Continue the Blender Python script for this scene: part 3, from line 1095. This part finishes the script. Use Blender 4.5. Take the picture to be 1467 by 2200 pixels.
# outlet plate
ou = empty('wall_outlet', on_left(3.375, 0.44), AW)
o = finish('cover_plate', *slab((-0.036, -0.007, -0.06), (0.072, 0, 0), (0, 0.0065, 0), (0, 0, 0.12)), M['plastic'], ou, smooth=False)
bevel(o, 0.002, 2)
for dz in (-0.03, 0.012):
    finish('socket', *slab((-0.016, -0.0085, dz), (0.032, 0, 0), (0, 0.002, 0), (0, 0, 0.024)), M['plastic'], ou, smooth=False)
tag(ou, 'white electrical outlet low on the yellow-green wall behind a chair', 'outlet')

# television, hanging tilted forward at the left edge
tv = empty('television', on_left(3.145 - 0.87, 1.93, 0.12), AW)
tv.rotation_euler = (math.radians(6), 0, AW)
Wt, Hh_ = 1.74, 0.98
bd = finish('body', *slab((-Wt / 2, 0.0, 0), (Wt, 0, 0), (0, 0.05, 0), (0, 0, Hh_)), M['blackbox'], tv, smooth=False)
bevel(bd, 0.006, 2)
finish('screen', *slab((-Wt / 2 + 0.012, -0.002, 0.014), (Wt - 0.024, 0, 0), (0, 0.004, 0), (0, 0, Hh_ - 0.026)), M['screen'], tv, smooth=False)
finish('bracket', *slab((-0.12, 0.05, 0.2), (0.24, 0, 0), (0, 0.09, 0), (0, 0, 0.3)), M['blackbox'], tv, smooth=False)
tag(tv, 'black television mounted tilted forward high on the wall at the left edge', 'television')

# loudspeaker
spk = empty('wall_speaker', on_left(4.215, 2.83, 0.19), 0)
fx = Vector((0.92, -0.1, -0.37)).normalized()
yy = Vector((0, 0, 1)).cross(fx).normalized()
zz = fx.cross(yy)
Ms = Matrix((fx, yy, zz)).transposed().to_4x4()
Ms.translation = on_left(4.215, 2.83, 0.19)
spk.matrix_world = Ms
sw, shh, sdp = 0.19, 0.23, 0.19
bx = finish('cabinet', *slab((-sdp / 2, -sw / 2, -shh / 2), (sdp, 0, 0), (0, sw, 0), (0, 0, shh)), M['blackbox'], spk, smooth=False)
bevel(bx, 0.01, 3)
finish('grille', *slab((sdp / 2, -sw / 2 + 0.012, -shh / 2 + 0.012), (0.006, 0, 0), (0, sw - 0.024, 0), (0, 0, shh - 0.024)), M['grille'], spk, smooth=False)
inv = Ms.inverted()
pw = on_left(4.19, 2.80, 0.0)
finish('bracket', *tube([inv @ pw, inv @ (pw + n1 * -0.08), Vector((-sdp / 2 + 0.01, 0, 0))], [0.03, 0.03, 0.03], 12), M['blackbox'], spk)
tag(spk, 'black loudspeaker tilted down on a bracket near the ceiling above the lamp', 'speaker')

### The exercise
Copy out the full listing exactly.

### Complete output
Continue the Blender Python script for this scene: part 3, from line 1095. This part finishes the script. Use Blender 4.5. Take the picture to be 1467 by 2200 pixels.
# outlet plate
ou = empty('wall_outlet', on_left(3.375, 0.44), AW)
o = finish('cover_plate', *slab((-0.036, -0.007, -0.06), (0.072, 0, 0), (0, 0.0065, 0), (0, 0, 0.12)), M['plastic'], ou, smooth=False)
bevel(o, 0.002, 2)
for dz in (-0.03, 0.012):
    finish('socket', *slab((-0.016, -0.0085, dz), (0.032, 0, 0), (0, 0.002, 0), (0, 0, 0.024)), M['plastic'], ou, smooth=False)
tag(ou, 'white electrical outlet low on the yellow-green wall behind a chair', 'outlet')

# television, hanging tilted forward at the left edge
tv = empty('television', on_left(3.145 - 0.87, 1.93, 0.12), AW)
tv.rotation_euler = (math.radians(6), 0, AW)
Wt, Hh_ = 1.74, 0.98
bd = finish('body', *slab((-Wt / 2, 0.0, 0), (Wt, 0, 0), (0, 0.05, 0), (0, 0, Hh_)), M['blackbox'], tv, smooth=False)
bevel(bd, 0.006, 2)
finish('screen', *slab((-Wt / 2 + 0.012, -0.002, 0.014), (Wt - 0.024, 0, 0), (0, 0.004, 0), (0, 0, Hh_ - 0.026)), M['screen'], tv, smooth=False)
finish('bracket', *slab((-0.12, 0.05, 0.2), (0.24, 0, 0), (0, 0.09, 0), (0, 0, 0.3)), M['blackbox'], tv, smooth=False)
tag(tv, 'black television mounted tilted forward high on the wall at the left edge', 'television')

# loudspeaker
spk = empty('wall_speaker', on_left(4.215, 2.83, 0.19), 0)
fx = Vector((0.92, -0.1, -0.37)).normalized()
yy = Vector((0, 0, 1)).cross(fx).normalized()
zz = fx.cross(yy)
Ms = Matrix((fx, yy, zz)).transposed().to_4x4()
Ms.translation = on_left(4.215, 2.83, 0.19)
spk.matrix_world = Ms
sw, shh, sdp = 0.19, 0.23, 0.19
bx = finish('cabinet', *slab((-sdp / 2, -sw / 2, -shh / 2), (sdp, 0, 0), (0, sw, 0), (0, 0, shh)), M['blackbox'], spk, smooth=False)
bevel(bx, 0.01, 3)
finish('grille', *slab((sdp / 2, -sw / 2 + 0.012, -shh / 2 + 0.012), (0.006, 0, 0), (0, sw - 0.024, 0), (0, 0, shh - 0.024)), M['grille'], spk, smooth=False)
inv = Ms.inverted()
pw = on_left(4.19, 2.80, 0.0)
finish('bracket', *tube([inv @ pw, inv @ (pw + n1 * -0.08), Vector((-sdp / 2 + 0.01, 0, 0))], [0.03, 0.03, 0.03], 12), M['blackbox'], spk)
tag(spk, 'black loudspeaker tilted down on a bracket near the ceiling above the lamp', 'speaker')